→ **INPUT FOR THIS TASK**:

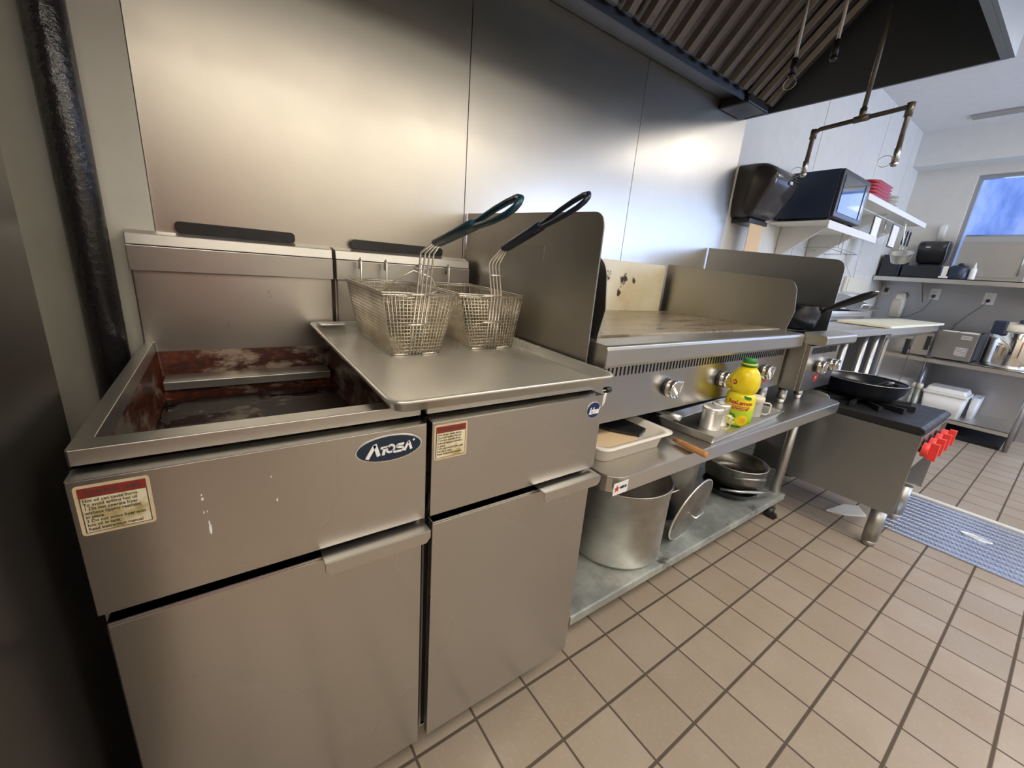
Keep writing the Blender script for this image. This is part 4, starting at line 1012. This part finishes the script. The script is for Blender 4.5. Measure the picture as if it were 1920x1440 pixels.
==
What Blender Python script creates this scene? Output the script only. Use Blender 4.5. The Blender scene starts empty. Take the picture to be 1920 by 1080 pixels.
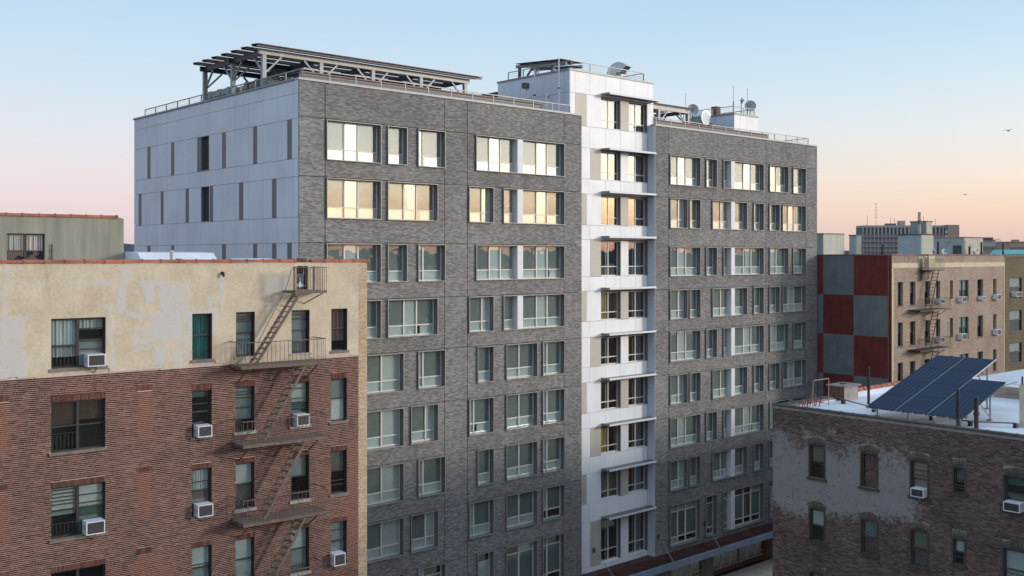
* * *
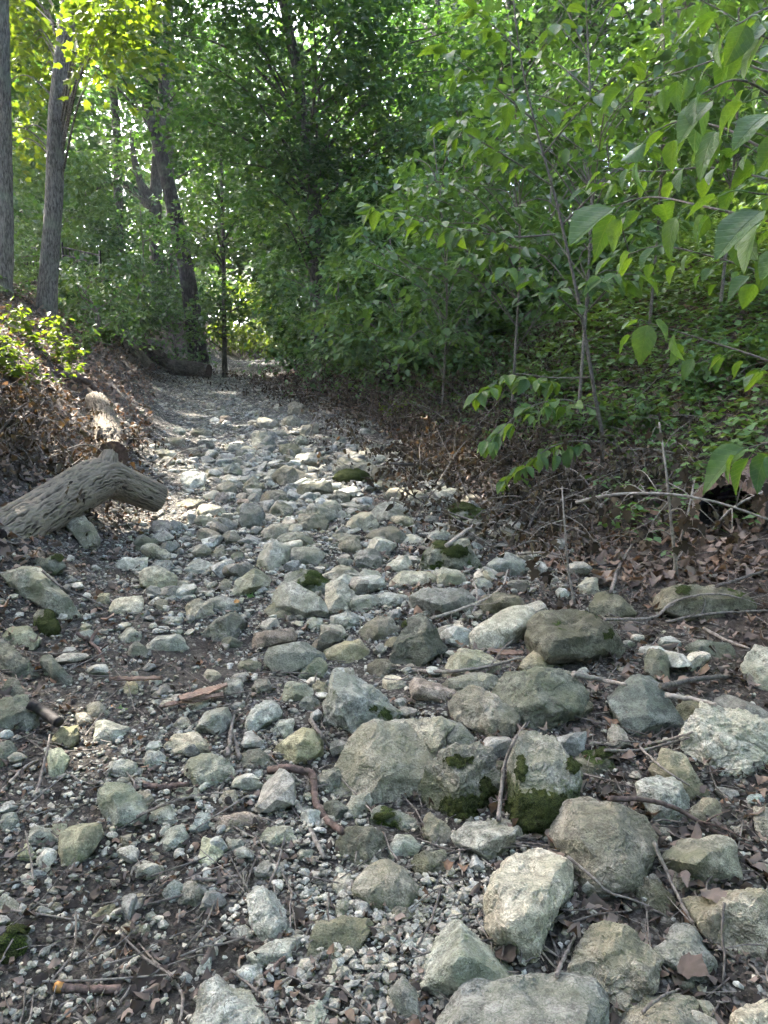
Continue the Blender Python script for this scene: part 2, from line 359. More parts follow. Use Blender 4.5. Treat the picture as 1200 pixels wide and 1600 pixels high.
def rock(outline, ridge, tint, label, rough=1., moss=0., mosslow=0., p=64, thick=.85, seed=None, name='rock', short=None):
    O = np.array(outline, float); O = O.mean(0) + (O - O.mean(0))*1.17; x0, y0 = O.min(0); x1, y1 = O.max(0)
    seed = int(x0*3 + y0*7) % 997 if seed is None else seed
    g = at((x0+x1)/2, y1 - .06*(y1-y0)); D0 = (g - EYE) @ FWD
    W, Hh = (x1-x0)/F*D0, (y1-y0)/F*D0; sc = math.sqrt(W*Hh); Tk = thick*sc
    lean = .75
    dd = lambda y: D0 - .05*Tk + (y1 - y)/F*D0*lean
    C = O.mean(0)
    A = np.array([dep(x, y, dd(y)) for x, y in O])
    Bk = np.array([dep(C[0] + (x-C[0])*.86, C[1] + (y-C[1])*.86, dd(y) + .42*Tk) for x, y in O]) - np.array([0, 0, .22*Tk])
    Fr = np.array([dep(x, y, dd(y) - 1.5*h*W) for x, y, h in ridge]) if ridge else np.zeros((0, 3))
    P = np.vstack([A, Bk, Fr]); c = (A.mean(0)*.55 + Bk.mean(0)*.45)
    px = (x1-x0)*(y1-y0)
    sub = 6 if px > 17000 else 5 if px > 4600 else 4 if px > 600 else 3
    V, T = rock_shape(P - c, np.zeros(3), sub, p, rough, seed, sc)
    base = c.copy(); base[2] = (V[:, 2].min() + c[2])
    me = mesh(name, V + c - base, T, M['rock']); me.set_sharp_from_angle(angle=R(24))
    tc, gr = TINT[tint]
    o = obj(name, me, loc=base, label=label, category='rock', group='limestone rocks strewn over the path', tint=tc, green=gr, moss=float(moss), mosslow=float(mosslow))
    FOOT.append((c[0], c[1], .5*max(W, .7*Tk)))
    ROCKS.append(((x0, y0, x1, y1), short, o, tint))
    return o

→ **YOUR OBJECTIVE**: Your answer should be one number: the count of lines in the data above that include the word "part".

→ **WORKED SOLUTION**: 2